Two questions that may be a little off topic:

Are there any speculations on how a singularity would look like on a string scale?  Would the strings be tangled, arrayed, joined, etc.?  And does a singularity have a particle cloud, i.e. if we did the double slit experiment with black holes (assume infinite density, no spinning), would there be a diffraction pattern?

And have you heard of that phrase, "A black hole is when nature divides by zero."?  That's is usually how I think of them -- nature is just a big calculator.  The Planck time is the "dt" of the system, and time flows based on how quickly the universe can calculate the next frame.  However, computers have bugs (too many on my vista), as does nature.  Sometimes, when a star collapses on itself, it gets the stack overflow error, or div 0 error.  So time is essentially paused there as it tries to sort everything out there.  Slowly, it organizes the particles, but there are too many inside the black hole, so it kicks them out, that's Hawking radiation.  Other than that, nothing gets in, nothing gets out.  Nothing out due to gravity, nothing in, because if you tried to jump in, you'd bounce off the wall of photons and gravitons struggling against gravity at the event horizon.  Without doubt wrong, but ... interesting?
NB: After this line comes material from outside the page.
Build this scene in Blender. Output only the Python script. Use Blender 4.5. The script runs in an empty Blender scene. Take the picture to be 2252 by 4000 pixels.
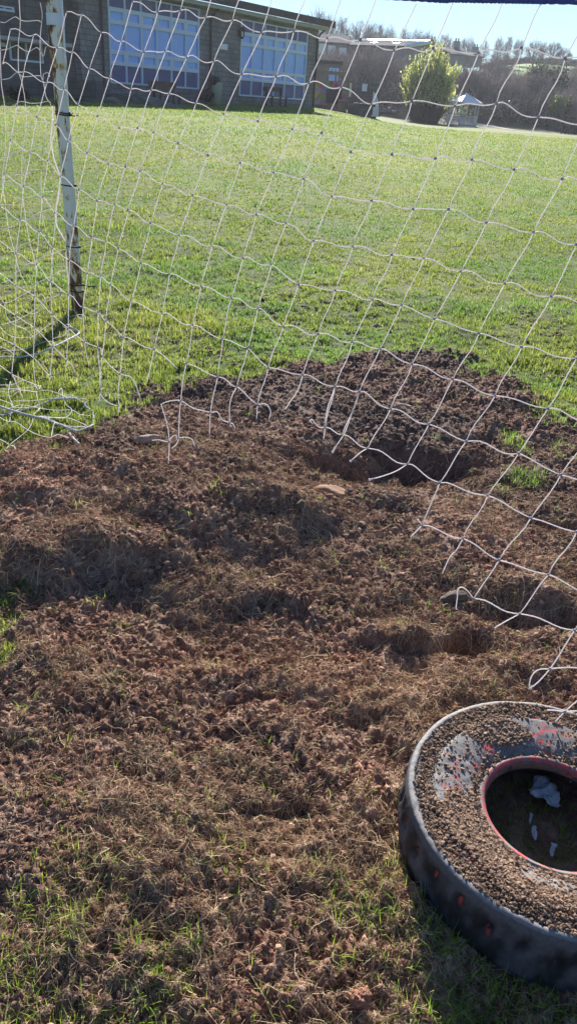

In answer to your first question, the things falling into the black hole gain kinetic energy which means that they produce a stronger gravitational field, but this field gets "red-shifted" due to the gravitational time dilation. The net result is that the gravitational field from a distance is the same as one would expect from the original stationary mass. This is different to light, as there is no analogous process making the light source more powerful as it falls into the black hole.

As I mentioned in my previous post, I am not entirely convinced by the view expressed in the FAQ about what the mass is "really" doing "now". The reason is because this is a question that is not related to any measurements. I am happy with having a full knowledge about what we can observe (by light or gravitational influence). This knowledge is as far as I can see all about the slowed down view of the mass as it approaches the event horizon. While we can in special relativity define a global "now" allowing for all delays due to the distances of objects, this seems inappropriate when the delay would be infinite (from our point of view). It also happens to be not possible in general relativity when there are two possible light paths from an object to us, so I view the global "now" as a flawed concept.

Your "off topic" questions get very deep indeed. I'll pass! Smile Except to say there is nothing stopping you falling into a black hole. Remember real-sized black holes radiate weakly compared to a mobile phone, and exert stupendous gravitational force when you get near to them.

strangequark

"nothing gets out"-Well I'm not too sure about this yet!

Elroch

An interesting question is whether this strict observation based viewpoint can be used to derive the thermodynamics of black holes. Simplistically, the forming black hole would appear darker and darker as the matter that was forming it seemed to crawl towards the event horizon. But would we want it to end up looking more like a black body with the correct temperature, a la Hawking? I am not sure if there is a way to arrive at this (can't see why at first thought). Maybe it is not necessary, since what we are seeing is never more than a shrinking ball of matter, slowed down by gravitational time dilation.

pawn_slayer666

What of the matter that was already inside the black hole?  When the star collapses, some matter is already inside the event-horizon-to-be.  That should put at least some mass inside the black hole, even from our perspective, for Hawking radiation to happen.  Does time dilation make this matter move backwards in time, or through imaginary time?  I recall an Einstein equation that gave an imaginary answer for time dilation if something were to move faster than light.